Are salaries for those who generally receive tips much lower in NY (and in the US generally for that matter) than in the UK?
My experience is of a decade ago now: I was a waitress in New York in 2000, at a restaurant on Broadway. My wages were $1.20 (then about 60p) per hour. It amounted to about $40 per week. But I made $100 per day in tips: as others have said, in the US the tips are your salary.
I've also worked as a waitress, bartender etc at a whole range of bars, restaurants and agencies across the UK when I was younger, never being paid less than £4.50 per hour at the very least (pre-minimum wage).
I think MayorQuimby put it very succinctly People who tip out of routine and insist all others should do the same. Smug, self-righteous people who show little generosity in other areas of life and actually harm workers rights by excusing business owners who decide to pay shit wages.
Many, many of the tips 'given' to me in the years never ended up in my pocket, because of managers creaming it off. Or, if I worked in a bar with a communist-style 'tips in one pot, divide equally at end of shift', it was infuriating that, as a young vivacious chatty and hardworking woman I earned the majority of the tips in a bar, while older cynical colleagues lazed around all night, doing the bare minimum, then taking a substantial share of the money I'd been given. (Another reason communism isn't always so popular, I guess).

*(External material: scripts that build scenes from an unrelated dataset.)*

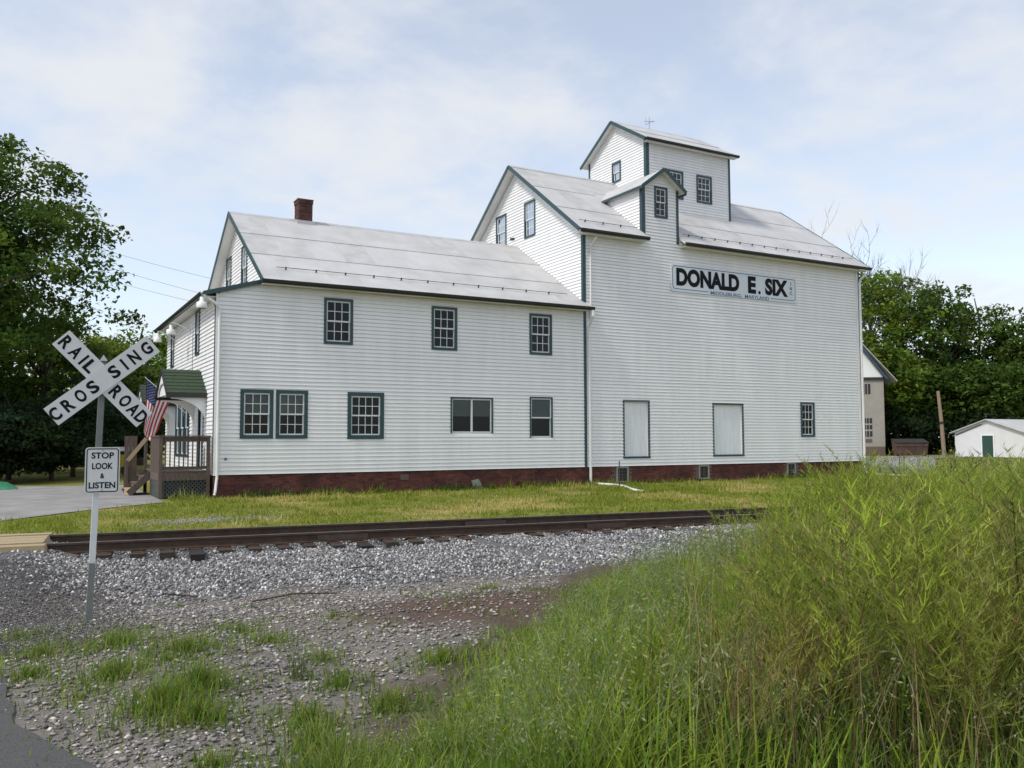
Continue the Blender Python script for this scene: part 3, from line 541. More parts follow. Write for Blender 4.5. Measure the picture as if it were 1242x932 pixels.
# made-up dark plates for an illegible mark on the mill gable, junction boxes
for i in range(3): mb = MB(); fbox(mb, GAB_M, 5.32+i*.13, 5.40+i*.13, 10.46+.02*i, 10.56+.02*i, .02, .06); mb.build('mark_plate', 'gutter', mill)
mb = MB(); fbox(mb, FRONT, .30, .36, 1.13, 1.20, .01, .06); mb.build('hose_tap', 'sign_blue', mill)
mb = MB(); fbox(mb, FF, 6.05, 6.35, .38, .56, .0, .03); mb.build('vent_patch', 'mortar', mill)
# electrical conduit on the office's left wall
pipe('conduit', [(-.035, 4.05, 5.6), (-.035, 4.05, 4.0)], .018, 'galvanised', 5)

# ---- entry canopies on the left wall
def canopy(yc, hw, zr, ze, out):
    cp = MB(); cp.extr([(0-.022, yc, zr-.07), (0-.022, yc-hw+.12, ze-.02), (0-.022, yc+hw-.12, ze-.02)], (-(out-.10), 0, 0)); c_ = cp.build('entry_canopy', 'white_paint', mill)
    sl = (zr-ze)/hw; ln = math.hypot(hw, zr-ze)
    for sgn in (-1, 1):
        nrow = 7
        n = Vector((0, sgn*sl, 1)).normalized()
        for j in range(nrow):
            v0, v1 = j/nrow, (j+1)/nrow; y0, y1 = yc+sgn*hw*(1-v0), yc+sgn*hw*(1-v1); z0_, z1_ = ze+(zr-ze)*v0, ze+(zr-ze)*v1
            mb = MB(); A = [Vector((-.005, y0, z0_)), Vector((-out, y0, z0_)), Vector((-out, y1, z1_)), Vector((-.005, y1, z1_))]
            mb.hexa([q+n*.0 for q in A]+[A[0]+n*.035, A[1]+n*.035, A[2]+n*.02, A[3]+n*.02]); mb.build('shingle_course', 'shingle', c_)
        mb = MB(); mb.beam((-.01, yc+sgn*(hw+.02), ze-.05), (-out-.02, yc+sgn*(hw+.02), ze-.05), .05, .16); mb.build('eave_board', 'gutter', c_)
        mb = MB(); mb.beam((-out-.012, yc+sgn*hw, ze-.01), (-out-.012, yc, zr-.01), .03, .10); mb.build('rake_board', 'gutter', c_)
        # curved bracket: quarter arch under the eave beam against the wall
        ys_ = yc+sgn*(hw-.16); arch = []
        for t in np.linspace(0, math.pi/2, 9): arch.append((-.03-(out-.18)*(1-math.cos(t))*1.0, ys_-.05, ze-.16-.80*(1-math.sin(t))))
        pts = [(-.03, ys_-.05, ze-.13), *[(x, y, z) for x, y, z in arch], (-(out-.15), ys_-.05, ze-.13)]
        mb = MB(); mb.extr(pts, (0, .10, 0)); mb.build('bracket', 'white_paint', c_)
    # arched gable trim
    arc = [(-out+.06, yc-(hw-.1), ze-.05)]+[(-out+.06, yc-(hw-.28)*math.cos(t), ze-.05+.42*math.sin(t)) for t in np.linspace(0, math.pi, 11)]+[(-out+.06, yc+(hw-.1), ze-.05), (-out+.06, yc, zr-.06)]
    for i in range(1, 11):
        tl = lambda q: (q[0], q[1], zr-.06-(zr-ze)*abs(q[1]-yc)/hw)
        mb = MB(); mb.extr([arc[i], arc[i+1], tl(arc[i+1]), tl(arc[i])], (-.04, 0, 0)); mb.build('gable_trim', 'white_paint', c_)
canopy(2.5, 1.28, 4.02, 3.20, 1.22); canopy(8.6, 1.1, 3.85, 3.15, 1.2)

# ------------------------------------------------------------------ signboard on the mill front
def text_parts(txt, size=1.0, offset=0.0):
    cu = bpy.data.curves.new('t', 'FONT'); cu.body = txt; cu.size = size; cu.offset = offset; cu.resolution_u = 4
    ob = bpy.data.objects.new('t', cu); C.objects.link(ob); dg = bpy.context.evaluated_depsgraph_get(); me = bpy.data.meshes.new_from_object(ob.evaluated_get(dg))
    v = np.array([tuple(q.co) for q in me.vertices]) if len(me.vertices) else np.zeros((0, 3)); f = [tuple(p.vertices) for p in me.polygons]
    bpy.data.objects.remove(ob); bpy.data.curves.remove(cu); bpy.data.meshes.remove(me); return v, f
def put_text(mb, txt, fr, a, z, wdt, hgt, d, off_=0.0, rot=0.0, skew=0.0):
    """text stretched to a box wdt x hgt centred on (a, z), turned by rot"""
    v, f = text_parts(txt, 1.0, off_); mn, mx_ = v.min(0), v.max(0); x = (v[:, 0]-(mn[0]+mx_[0])/2)/(mx_[0]-mn[0])*wdt; y = (v[:, 1]-(mn[1]+mx_[1])/2)/(mx_[1]-mn[1])*hgt
    c, s_ = math.cos(rot), math.sin(rot); b = len(mb.v)
    for i in range(len(v)): mb.v.append(tuple(fr.P(a+x[i]*c-y[i]*s_, z+x[i]*s_+y[i]*c, d)))
    mb.f += [tuple(b+i for i in q) for q in f]; mb.mi += [mb.cur]*len(f)
SX0, SX1, SZ0, SZ1 = 17.78, 24.92, 7.74, 8.86
sg = thing('sign_board', (21.4, -.06, 7.7), 'long pale blue signboard with bold black lettering high on the mill front', 'sign')
mb = MB(); fbox(mb, FRONT, SX0, SX1, SZ0, SZ1, .024, .065); mb.build('board', 'sign_white', sg)
def border(mb, fr, x0, x1, z0, z1, rr, t, d, gaps=()):
    pts = []
    for cx, cz, a0 in ((x1-rr, z1-rr, 0), (x0+rr, z1-rr, 90), (x0+rr, z0+rr, 180), (x1-rr, z0+rr, 270)):
        for k in range(6): q = R(a0+18*k); pts.append(((cx, cz), (math.cos(q), math.sin(q))))
    n = len(pts)
    for i in range(n):
        j = (i+1) % n; A = []
        for (c_, dr_), r_ in ((pts[i], rr), (pts[j], rr), (pts[j], rr-t), (pts[i], rr-t)): A.append((c_[0]+dr_[0]*r_, c_[1]+dr_[1]*r_))
        zmid = (A[0][1]+A[1][1])/2; x_a, x_b = sorted((A[0][0], A[1][0]))
        if gaps and zmid < (z0+z1)/2 and x_b-x_a > 1.0:
            for s0, s1 in ((x_a, gaps[0]), (gaps[1], x_b)): mb.poly([fr.P(s0, z0, d), fr.P(s1, z0, d), fr.P(s1, z0+t, d), fr.P(s0, z0+t, d)])
        else: mb.poly([fr.P(*q, d) for q in A])
mb = MB(); border(mb, FRONT, SX0+.06, SX1-.06, SZ0+.10, SZ1-.05, .14, .03, .068, (19.75, 23.35)); mb.build('border_line', 'sign_blue', sg)
mb = MB()
for txt, x0, x1 in (('DONALD', 18.04, 21.50), ('E', 22.0, 22.47), ('.', 22.59, 22.75), ('SIX', 23.01, 24.40)):
    if txt in ('E', 'SIX'): mb.build('lettering', 'sign_black', sg); mb = MB()
    if txt == '.': put_text(mb, txt, FRONT, (x0+x1)/2, 8.055, .15, .15, .069)
    else: put_text(mb, txt, FRONT, (x0+x1)/2, 8.355, x1-x0, .75, .069, 0.055)
mb.build('lettering', 'sign_black', sg); mb = MB()
for i, ch_ in enumerate('INC'): put_text(mb, ch_, FRONT, 24.585, 8.60-.215*i, .035 if ch_ == 'I' else .13, .155, .069, .025)
put_text(mb, '.', FRONT, 24.70, 8.11, .03, .03, .069); mb.build('lettering', 'sign_black', sg)
mb = MB(); put_text(mb, 'MIDDLEBURG,', FRONT, 20.75, 7.82, 1.76, .165, .069, .02); mb.build('lettering', 'sign_blue', sg)
mb = MB(); put_text(mb, 'MARYLAND', FRONT, 22.52, 7.83, 1.42, .155, .069, .02); mb.build('lettering', 'sign_blue', sg)

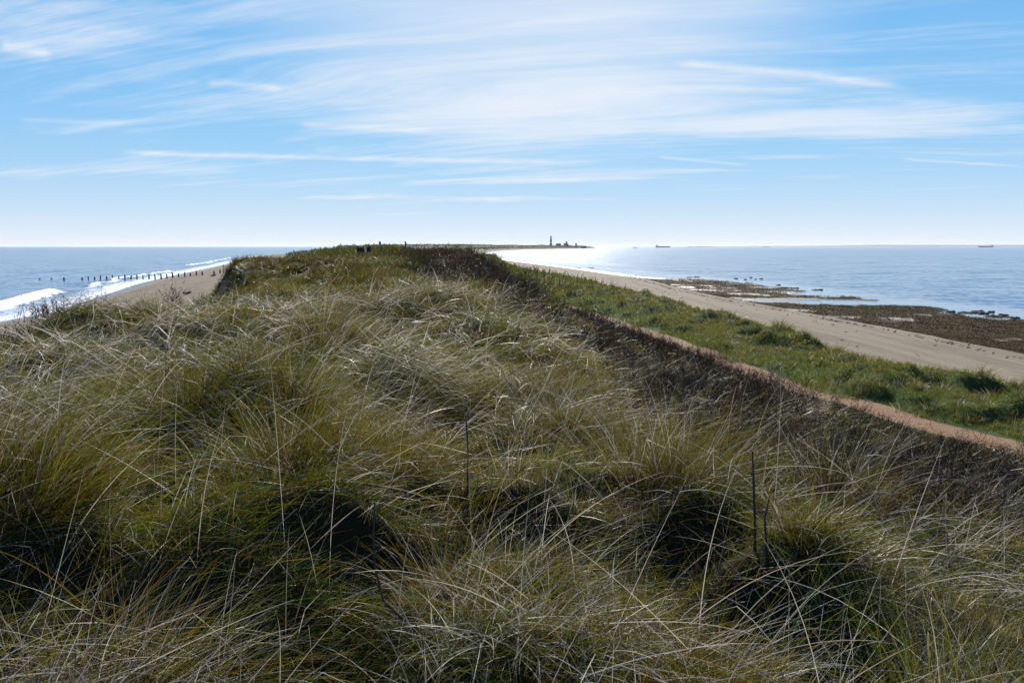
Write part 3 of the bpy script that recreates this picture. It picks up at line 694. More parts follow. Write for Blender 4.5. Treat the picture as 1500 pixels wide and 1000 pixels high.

I'm happy the UK is a much fairer society than the US, and as a result we don't need a tipping system. People who tip automatically here, one could argue, are subsconsciously trying to return to the old days where the poor and under-educated have to rely on charity and good-will, and some luck that they can work hard with a cheery smile on their face, to make up their incomes. We have the minimum wage. We have free healthcare. We have free education. Etc etc. Don't let automatic tipping (and at ridiculous percentages too) corrode a hard-won system that is more ethical and works better for the majority, than the US one.